===== DATASET EXTRACT
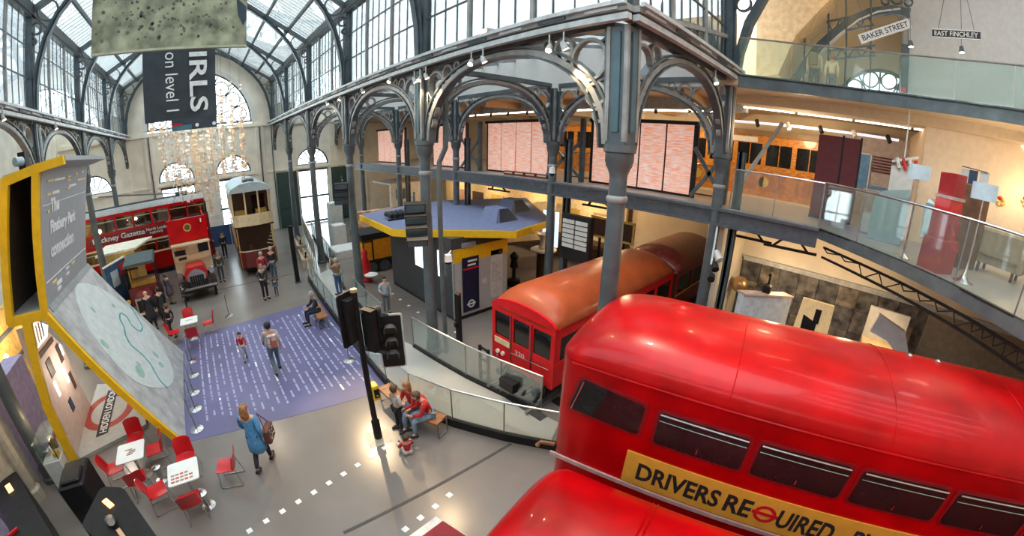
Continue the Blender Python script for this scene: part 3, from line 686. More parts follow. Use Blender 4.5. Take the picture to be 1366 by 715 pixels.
# second vehicle in front
rv = thing('red_coach', 'lower red vehicle nearest the viewer, only its shiny curved roof showing', 'bus', (3.62, 2.71, 0), rad(-77.2))
off(shell(8.0, 2.4, 2.0, 2.05, 2.74, .4, .55, p=2.6), .04, -2.87).build('roof', RED, rv, True)
off(shell(8.0, 2.4, .35, 1.99, 2.0, .4, .2), .04, -2.87).build('body', RED, rv, True)
for dy in (-.03, .03):
    MB().tube([(1.62 + dy, -2.87 + 1.2 + 1.203 * (abs(cos(a)) ** (2 / 2.6)) * (-1 if cos(a) > 0 else 1), 2.05 + .693 * sin(a) ** (2 / 2.6)) for a in [pi * i / 24 for i in range(1, 24)]], .013, 4).build('roof_seam', RED, rv)
for u in (1.6, 6.4):
    for y in (-2.84, -.95): MB().tube([(u, y, .5), (u, y + .28, .5)], .5, 20).build('wheel', BLACK, rv)
# red carpet by the floor edge
mt = gpoly('red_mat', [(2.18, 4.34), (2.23, 4.17), (2.55, 2.9), (1.0, 2.9), (1.2, 4.21)], 0.001, .012, mat('white mat border', (.75, .72, .66), .7))
tag(mt, 'red floor mat with a white border at the bottom edge', 'mat')
gpoly('mat_field', [(2.22, 4.17), (2.53, 2.92), (1.02, 2.92), (1.19, 4.05)], .012, .018, mat('mat red', (.3, .03, .035), .85, bump=.3, scale=60), mt)

# ================================================================ TUBE TRAIN
ORNG = mat('worn copper red roof paint', (0.42, 0.075, 0.02), 0.36, var=0.12, scale=1.2, coat=.08, spec=.4)
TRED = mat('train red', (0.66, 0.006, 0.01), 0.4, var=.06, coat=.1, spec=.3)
def train_car(x, L, label, face, roofm):
    t = thing('tube_carriage', label, 'train', (x, 5.12, 0), rad(1.0))
    Wd = 2.2
    off(shell(L, Wd, 2.3, 2.36, 3.0, .25, .75, p=2.0), 0, 0).build('roof', roofm, t, True)
    b = MB()
    y0, y1 = 0, Wd
    # body shell built round the side windows
    b.box(0.06, L, 0, .06, .75, 1.45); b.box(0.06, L, Wd - .06, Wd, .75, 2.36); b.box(.06, L, 0, .06, 2.1, 2.36); b.box(.05, L, .05, Wd - .05, .7, .78)
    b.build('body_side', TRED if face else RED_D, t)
    n = int(L / 1.15)
    for k in range(n + 1):
        x0 = .06 + k * (L - .2) / n
        MB().box(x0, x0 + .16, 0, .06, 1.45, 2.1).build('window_pillar', TRED if face else RED_D, t)
        if k < n: MB().box(x0 + .16, x0 + (L - .2) / n, .03, .045, 1.45, 2.1).build('side_window', DGLASS, t)
    MB().box(.05, L, -.015, 0, 1.38, 1.43).build('waist_rail', GOLD if not face else TRED, t)
    if face:
        f = MB(); cx = Wd / 2
        # front: left window, door with window, right window as openings in a curved-top panel
        fr = lambda a, b_, t_: (t_, a, b_)
        cut = [(.12, .68), (.82, 1.38), (1.52, 2.08)]
        f.prism([(0, .72), (Wd, .72), (Wd, 1.5), (0, 1.5)], fr, 0, .08)
        for a, b_ in ((0, .12), (.68, .82), (1.38, 1.52), (2.08, 2.2)): f.prism([(a, 1.5), (b_, 1.5), (b_, 2.2), (a, 2.2)], fr, 0, .08)
        top = [(0, 2.2), (Wd, 2.2), (Wd, 2.4)] + [(cx + cx * cos(a), 2.36 + .3 * sin(a)) for a in [pi * i / 12 for i in range(1, 12)]] + [(0, 2.4)]
        f.prism(top, fr, 0, .08)
        f.build('front_panel', TRED, t)
        for i, (a, b_) in enumerate(cut):
            MB().box(.03, .045, a, b_, 1.5, 2.2).build('front_window', DGLASS, t)
        for a in (.72, 1.44): MB().box(-.02, .0, a, a + .04, .78, 2.25).build('door_edge', RED_D, t)
        MB().box(-.02, 0, 1.5, 2.08, 1.28, 1.44).build('destination_plate', mat('cream plate', (.75, .62, .35), .5), t)
        textfit('320', WHITE, 'lettering', t, (-.006, 1.3, 1.2), (0, -1, 0), (0, 0, 1), .34, .12)
        for y in (1.75, 1.95): MB().tube([(-.05, y, 1.02), (.02, y, 1.02)], .06, 12).build('headlamp', mat('lamp glass', (.85, .8, .7), .2), t)
        MB().tube([(-.06, 1.9, .95), (-.06, 1.9, .88)], .03, 8).build('lamp', CHROME, t)
        MB().beam((-.05, .1, 1.3), (-.05, 1.4, 1.2), .02).build('handrail', CHROME, t)
        cp = MB().box(-.35, 0, .9, 1.3, .42, .62).box(-.5, -.3, .85, 1.35, .38, .66); cp.build('coupler', BLACK, t)
        for y in (.35, 1.7): MB().tube([(-.25, y, .55), (.1, y, .55)], .09, 10).build('buffer_gear', IRON_D, t)
        for y in (.2, .6, 1.5): MB().tube([(.0, y, .75), (-.3, y + .1, .35), (-.1, y + .2, .2), (.2, y + .1, .3)], .03, 6).build('hose', BLACK, t)
    for x0 in (.9, L - 1.4):
        bg_ = MB().box(x0 - .7, x0 + .7, .3, 1.9, .3, .7)
        bgo = bg_.build('bogie', BLACK, t)
        for dx in (-.5, .5):
            for y in (.35, 1.65): MB().tube([(x0 + dx, y, .38), (x0 + dx, y + .15, .38)], .36, 14).build('wheel', IRON_D, bgo)
    return t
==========
WORK TO DO - Write out each line again precisely as it appears, skipping every picture.

EXERCISE OUTPUT -
Continue the Blender Python script for this scene: part 3, from line 686. More parts follow. Use Blender 4.5. Take the picture to be 1366 by 715 pixels.
# second vehicle in front
rv = thing('red_coach', 'lower red vehicle nearest the viewer, only its shiny curved roof showing', 'bus', (3.62, 2.71, 0), rad(-77.2))
off(shell(8.0, 2.4, 2.0, 2.05, 2.74, .4, .55, p=2.6), .04, -2.87).build('roof', RED, rv, True)
off(shell(8.0, 2.4, .35, 1.99, 2.0, .4, .2), .04, -2.87).build('body', RED, rv, True)
for dy in (-.03, .03):
    MB().tube([(1.62 + dy, -2.87 + 1.2 + 1.203 * (abs(cos(a)) ** (2 / 2.6)) * (-1 if cos(a) > 0 else 1), 2.05 + .693 * sin(a) ** (2 / 2.6)) for a in [pi * i / 24 for i in range(1, 24)]], .013, 4).build('roof_seam', RED, rv)
for u in (1.6, 6.4):
    for y in (-2.84, -.95): MB().tube([(u, y, .5), (u, y + .28, .5)], .5, 20).build('wheel', BLACK, rv)
# red carpet by the floor edge
mt = gpoly('red_mat', [(2.18, 4.34), (2.23, 4.17), (2.55, 2.9), (1.0, 2.9), (1.2, 4.21)], 0.001, .012, mat('white mat border', (.75, .72, .66), .7))
tag(mt, 'red floor mat with a white border at the bottom edge', 'mat')
gpoly('mat_field', [(2.22, 4.17), (2.53, 2.92), (1.02, 2.92), (1.19, 4.05)], .012, .018, mat('mat red', (.3, .03, .035), .85, bump=.3, scale=60), mt)

# ================================================================ TUBE TRAIN
ORNG = mat('worn copper red roof paint', (0.42, 0.075, 0.02), 0.36, var=0.12, scale=1.2, coat=.08, spec=.4)
TRED = mat('train red', (0.66, 0.006, 0.01), 0.4, var=.06, coat=.1, spec=.3)
def train_car(x, L, label, face, roofm):
    t = thing('tube_carriage', label, 'train', (x, 5.12, 0), rad(1.0))
    Wd = 2.2
    off(shell(L, Wd, 2.3, 2.36, 3.0, .25, .75, p=2.0), 0, 0).build('roof', roofm, t, True)
    b = MB()
    y0, y1 = 0, Wd
    # body shell built round the side windows
    b.box(0.06, L, 0, .06, .75, 1.45); b.box(0.06, L, Wd - .06, Wd, .75, 2.36); b.box(.06, L, 0, .06, 2.1, 2.36); b.box(.05, L, .05, Wd - .05, .7, .78)
    b.build('body_side', TRED if face else RED_D, t)
    n = int(L / 1.15)
    for k in range(n + 1):
        x0 = .06 + k * (L - .2) / n
        MB().box(x0, x0 + .16, 0, .06, 1.45, 2.1).build('window_pillar', TRED if face else RED_D, t)
        if k < n: MB().box(x0 + .16, x0 + (L - .2) / n, .03, .045, 1.45, 2.1).build('side_window', DGLASS, t)
    MB().box(.05, L, -.015, 0, 1.38, 1.43).build('waist_rail', GOLD if not face else TRED, t)
    if face:
        f = MB(); cx = Wd / 2
        # front: left window, door with window, right window as openings in a curved-top panel
        fr = lambda a, b_, t_: (t_, a, b_)
        cut = [(.12, .68), (.82, 1.38), (1.52, 2.08)]
        f.prism([(0, .72), (Wd, .72), (Wd, 1.5), (0, 1.5)], fr, 0, .08)
        for a, b_ in ((0, .12), (.68, .82), (1.38, 1.52), (2.08, 2.2)): f.prism([(a, 1.5), (b_, 1.5), (b_, 2.2), (a, 2.2)], fr, 0, .08)
        top = [(0, 2.2), (Wd, 2.2), (Wd, 2.4)] + [(cx + cx * cos(a), 2.36 + .3 * sin(a)) for a in [pi * i / 12 for i in range(1, 12)]] + [(0, 2.4)]
        f.prism(top, fr, 0, .08)
        f.build('front_panel', TRED, t)
        for i, (a, b_) in enumerate(cut):
            MB().box(.03, .045, a, b_, 1.5, 2.2).build('front_window', DGLASS, t)
        for a in (.72, 1.44): MB().box(-.02, .0, a, a + .04, .78, 2.25).build('door_edge', RED_D, t)
        MB().box(-.02, 0, 1.5, 2.08, 1.28, 1.44).build('destination_plate', mat('cream plate', (.75, .62, .35), .5), t)
        textfit('320', WHITE, 'lettering', t, (-.006, 1.3, 1.2), (0, -1, 0), (0, 0, 1), .34, .12)
        for y in (1.75, 1.95): MB().tube([(-.05, y, 1.02), (.02, y, 1.02)], .06, 12).build('headlamp', mat('lamp glass', (.85, .8, .7), .2), t)
        MB().tube([(-.06, 1.9, .95), (-.06, 1.9, .88)], .03, 8).build('lamp', CHROME, t)
        MB().beam((-.05, .1, 1.3), (-.05, 1.4, 1.2), .02).build('handrail', CHROME, t)
        cp = MB().box(-.35, 0, .9, 1.3, .42, .62).box(-.5, -.3, .85, 1.35, .38, .66); cp.build('coupler', BLACK, t)
        for y in (.35, 1.7): MB().tube([(-.25, y, .55), (.1, y, .55)], .09, 10).build('buffer_gear', IRON_D, t)
        for y in (.2, .6, 1.5): MB().tube([(.0, y, .75), (-.3, y + .1, .35), (-.1, y + .2, .2), (.2, y + .1, .3)], .03, 6).build('hose', BLACK, t)
    for x0 in (.9, L - 1.4):
        bg_ = MB().box(x0 - .7, x0 + .7, .3, 1.9, .3, .7)
        bgo = bg_.build('bogie', BLACK, t)
        for dx in (-.5, .5):
            for y in (.35, 1.65): MB().tube([(x0 + dx, y, .38), (x0 + dx, y + .15, .38)], .36, 14).build('wheel', IRON_D, bgo)
    return t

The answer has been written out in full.